A Theory of Propositions

Copyright © 2000-2009 by Ronald Pisaturo. All rights reserved.
The Table of Contents and Introduction of this 9,000-word essay are shown here.  The content of this essay has been incorporated into my book, A Validation of Knowledge.

June 13, 2020

Contents

1      Introduction
2      What is a Proposition?
3      Phrases, Including Subjects and Predicates
3.1       Phrases Are Like Narrowed Concepts
3.2       The Integrating Role of Phrases
3.3       A Class of Example Phrases: Definitions
3.4       Further Understanding Through Partial Exceptions
3.5       The Mathematics of Narrowing and Widening
4      The Cognitive Role of Propositions
4.1       The Purpose of Propositions
4.2       Existence and Identity in Propositions
4.3       Propositions’ Specificity as Complement to Concepts’ Open-Endedness
4.4       Polemic
5      Summary

1          Introduction

In her Introduction to Objectivist Epistemology (IOE), Ayn Rand presents her theory of concepts. In the foreword, she writes:

The issue of concepts (known as “the problem of universals”) is philosophy’s central issue. Since man’s knowledge is gained and held in conceptual form, the validity of man’s knowledge depends on the validity of concepts. But concepts are abstractions or universals, and everything that man perceives is particular, concrete. What is the relationship between abstractions and concretes? To what precisely do concepts refer in reality?[i]

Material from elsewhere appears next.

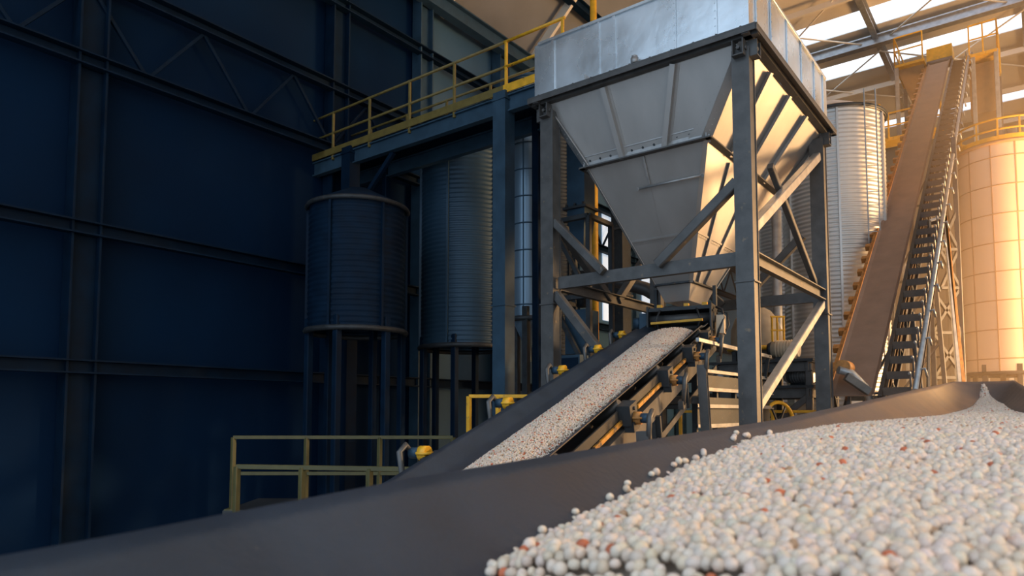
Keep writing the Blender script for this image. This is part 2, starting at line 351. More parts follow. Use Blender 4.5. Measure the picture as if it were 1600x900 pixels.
# left corner angle (bright strip) and folded corner plates
for cidx in range(4):
    g = MB(); p, q = r0[cidx], r1[cidx]; cen = W(S1 / 2, S2 / 2, p.z); out = (p - cen); out.z = 0; out.normalize()
    g.prof(p, q, [(-.075, .012), (.075, .012), (.075, .03), (-.075, .03)], up=out)
    dd = (q - p); g.bolts([p + dd * t + out * .03 for t in np.linspace(.04, .96, 16)], out, .010, .01)
    sub('corner_strip', g, steel_lt if cidx == 1 else galv)
# diagonal fold plate at the near corner
n0 = fn(r0, r1, 0); a_, b_, c_ = on(r0, r1, 0, 0.015, .0), on(r0, r1, 0, .16, .985), on(r0, r1, 0, .0, .985)
g = MB(); vs = [a_ + n0 * .012, b_ + n0 * .012, c_ + n0 * .012]; g.add(vs + [v + n0 * .006 for v in vs], [(0, 1, 2), (5, 4, 3), (0, 3, 4, 1), (1, 4, 5, 2), (2, 5, 3, 0)])
g.bolts([lerp(a_, b_, t) + n0 * .015 + (c_ - b_).normalized() * .03 for t in np.linspace(.12, .95, 12)], n0, .010, .009); sub('corner_plate', g, galv)
# collar
g = MB(); BL = []; gl = MB(); CO = .05
for (p, q, n) in ((W(CA0 - CO, CB0, ZC), W(CA1 + CO, CB0, ZC), -U2), (W(CA0, CB0 - CO, ZC), W(CA0, CB1 + CO, ZC), -U1), (W(CA0 - CO, CB1, ZC), W(CA1 + CO, CB1, ZC), U2), (W(CA1, CB0 - CO, ZC), W(CA1, CB1 + CO, ZC), U1)):
    m_ = (p + q) / 2; L = (q - p).length; t = (q - p).normalized(); nn = n if t.cross(n).z > 0 else -n
    g.box(m_ + UP * .09 + n * .01, L, .012, .17, t, nn); gl.box(m_ + UP * .0 + n * .05, L + .06, .10, .022, t, nn); g.box(m_ + UP * .18 + n * .03, L, .07, .016, t, nn)
    BL += [(p + t * s + n * .016 + UP * (.11 + .03 * ((int(s * 10)) % 2)), n) for s in np.arange(.12, L, .19)]
cf = sub('collar_flange', g, steel_lt); gl.build('lower_lip', steel, cf); [MB().bolts([p], n, .018, .018).build('bolt', steel_dk, cf) for p, n in BL]
# lower cone
ZO = CZ + 2.15; OA0, OA1, OB0, OB1 = 1.60, 2.22, 1.75, 2.75
l0 = rect(CA0 + .03, CA1 - .03, CB0 + .03, CB1 - .03, ZC); l1 = rect(OA0, OA1, OB0, OB1, ZO)
frustum(l0, l1).build('lower_cone', galv, hop, 0.015)
for side, ts in ((0, (.62,)), (3, (.62,)), (1, (.62,)), (2, (.62,))):
    for t in ts: rib(side, .0, t, 1.0, t, .03, .012, l0, l1, flange=.02, name='seam_flange')
g = MB(); n = fn(l0, l1, 0)
g.bar(on(l0, l1, 0, .5, .0) + n * .03, on(l0, l1, 0, .5, .2) + n * .03, .03, .03); g.tube([on(l0, l1, 0, .62, .22) + n * .05, on(l0, l1, 0, -.02, .22) + n * .05], .018, 8)
g.bolts([on(l0, l1, 0, -.02, .22) + n * .05, on(l0, l1, 0, .62, .22) + n * .05], n, .03, .03); sub('clamp_rod', g, steel_lt)
g = MB(); g.bolts([on(l0, l1, 0, .5, t) + n * .005 for t in np.linspace(.25, .95, 9)], n, .009, .008)
p, q = on(l0, l1, 0, .5, .2), on(l0, l1, 0, .5, .98); g.prof(p, q, [(-.004, .008), (.004, .008), (.004, .012), (-.004, .012)], up=n); sub('seam_strip', g, galv)
for s in (.3, .62):
    rib(3, 1 - s, .02, 1 - s * .9, .98, .05, .012, l0, l1)
for cidx in range(4):
    g = MB(); p, q = l0[cidx], l1[cidx]; out = (p - W(S1 / 2, S2 / 2, p.z)); out.z = 0; out.normalize()
    g.prof(p, q, [(-.035, .012), (.035, .012), (.035, .02), (-.035, .02)], up=out); sub('corner_strip', g, galv)
# outlet spout
g = MB(); t = .05
for (p, q) in ((l1[0], l1[1]), (l1[1], l1[2]), (l1[2], l1[3]), (l1[3], l1[0])): g.bar(p, q, .12, .03)
sub('outlet_flange', g, steel_dk)
frustum(l1, rect(OA0 + .1, OA1 - .1, OB0 + .14, OB1 - .14, ZO - .28)).build('spout', galv, hop, .012)

# ================================================================== supporting frame
fr = thing('support_frame', 'dark steel four-legged braced frame standing under the hopper', 'frame', W(S1 / 2, S2 / 2, 0))
CW = .24
def colp(i, j): return (CW / 2 - .02 if i == 0 else S1 - CW / 2 + .02, CW / 2 - .02 if j == 0 else S2 - CW / 2 + .02)
for i in (0, 1):
    for j in (0, 1):
        a, b = colp(i, j); g = MB(); h = CW / 2 - .012
        g.box(W(a, b, (ZRIM - .1) / 2), CW, .014, ZRIM - .1, U1, U2) if False else None
        # wide-flange column: closed box with proud corner flanges
        g.box(W(a, b, (ZRIM - .12) / 2), CW - .03, CW - .03, ZRIM - .12, U1, U2)
        for sgn in (-1, 1): g.box(W(a, b + sgn * h, (ZRIM - .12) / 2), CW, .016, ZRIM - .12, U1, U2)
        g.box(W(a, b, CZ + 1.72), CW + .03, CW + .03, .02, U1, U2)
        g.build('column', steel, fr)
        g = MB(); g.box(W(a, b, .02), .42, .42, .04, U1, U2); g.build('base_plate', steel_dk, fr)
        for (da, db) in ((.0, -.14), (-.14, .0)):
            sa = da if i == 0 else -da; sb = db if j == 0 else -db
            g = MB(); c = W(a + sa, b + sb, ZRIM - .14); n = (U1 * sa + U2 * sb).normalized(); t = Vector((-n.y, n.x, 0))
            for sg in (-1, 1): g.box(c + t * sg * .07, .014, .16, .22, t, n)
            g.box(c - UP * .10, .16, .16, .016, t, n); g.bolts([c - n * .0 + UP * .0 + t * .076], t, .03, .02); g.bolts([c + n * .02], n, .025, .05); g.build('bracket', steel, fr)
ZM = CZ + 2.06
def mem(p, q, wd=.14, h=.14, name='brace', m=steel, up=UP): return MB().bar(p, q, wd, h, up).build(name, m, fr)
for (p, q) in (((CW, .1), (S1 - CW, .1)), ((.1, CW), (.1, S2 - CW)), ((S1 - .1, CW), (S1 - .1, S2 - CW)), ((CW, S2 - .1), (S1 - CW, S2 - .1))):
    MB().channel(W(*p, ZM), W(*q, ZM), .1, .19, .018, flip=1).build('beam', steel, fr); 
    MB().bar(W(*p, .5), W(*q, .5), .1, .14).build('beam', steel, fr)
# front face knee braces and lower diagonal
mem(W(.2, .06, CZ + 3.1), W(1.38, .06, ZM + .06)); mem(W(S1 - .2, .06, CZ + 3.05), W(2.28, .06, ZM + .06), .12, .12)
mem(W(S1 - .2, .1, CZ + 1.88), W(2.25, .1, CZ + .75), .14, .14)
# right face: long diagonals
mem(W(.08, .2, CZ + 2.45), W(.08, S2 - .25, CZ + 4.55), .13, .15, m=steel_lt)
mem(W(.16, S2 - .2, CZ + 2.2), W(.16, 1.4, CZ + 3.7), .09, .1); 
mem(W(.08, S2 - .2, CZ + 1.9), W(.08, .25, CZ + .05), .12, .13, m=steel_lt)
# left and rear faces
mem(W(S1 - .1, .3, CZ + 3.1), W(S1 - .1, 2.0, ZM)); mem(W(S1 - .1, S2 - .3, CZ + 3.4), W(S1 - .1, 2.3, ZM)); mem(W(.4, S2 - .1, CZ + 3.2), W(1.6, S2 - .1, ZM)); mem(W(S1 - .3, S2 - .1, CZ + 3.2), W(1.9, S2 - .1, ZM))
mem(W(S1 - .1, S2 - .3, CZ + 1.9), W(S1 - .1, .6, .6), .1, .1)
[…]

The remainder of her book answers those questions and more, explaining how concepts (symbolized by words) are formed, and how they must be used to serve cognition.

As we know, however, knowledge generally is stated not as isolated concepts but in concepts organized into propositions, which are symbolized by declarative sentences. (A proposition is to a sentence what a concept is to a word. For example, “The big red book fell off the table” is a sentence denoting a proposition.) Imagine trying to read a book on American history, for example, in which there were no sentences, but rather just a series of words. Or imagine trying to write about the Civil War using only isolated concepts instead of propositions.

The questions answered by Ayn Rand for concepts should also be asked for propositions. To what precisely do propositions refer in reality? What is their role in cognition?

Ayn Rand begins Chapter 8 (“Consciousness and Identity”) of IOE with this passage:

The organization of concepts into propositions, and the wider principles of language–as well as the further problems of epistemology–are outside the scope of this work, which is concerned only with the nature of concepts. But a few aspects of these issues must be indicated.

Since concepts, in the field of cognition, perform a function similar to that of numbers in the field of mathematics, the function of a proposition is similar to that of an equation: it applies conceptual abstractions to a specific problem.[ii]

The present essay attempts to build on Ayn Rand’s theory of concepts in order to explain the meaning and cognitive function of propositions.[iii] I will explain how the specificity of propositions complements the “open-end” nature of concepts (in both senses of open-endedness described by Ayn Rand[iv]). Given a vocabulary of concepts, propositions allow more highly-differentiated and more intensively-integrated identifications than are possible merely by using each concept in isolation. One cognitive purpose thereby fulfilled by propositions is that this high degree of differentiation is achieved while preserving the unit-economy of concepts. The other purpose fulfilled by propositions is that one’s knowledge can be put into highly-specific, intensively-integrated, logical orderings.

[i] Ayn Rand, Introduction to Objectivist Epistemology (New York: Meridian, Expanded Second Edition, 1990), p. 1.

[ii] Ibid., p. 75.

[iii] Ayn Rand did not herself write a theory of propositions. Any errors I make in describing her theory of concepts and attempting to apply her theory to the issue of propositions are, of course, my own.

[iv] See IOE pp.17-18 for one sense of open-endedness, and pp. 66-68 for a second sense. (All page numbers are for the expanded, second edition.)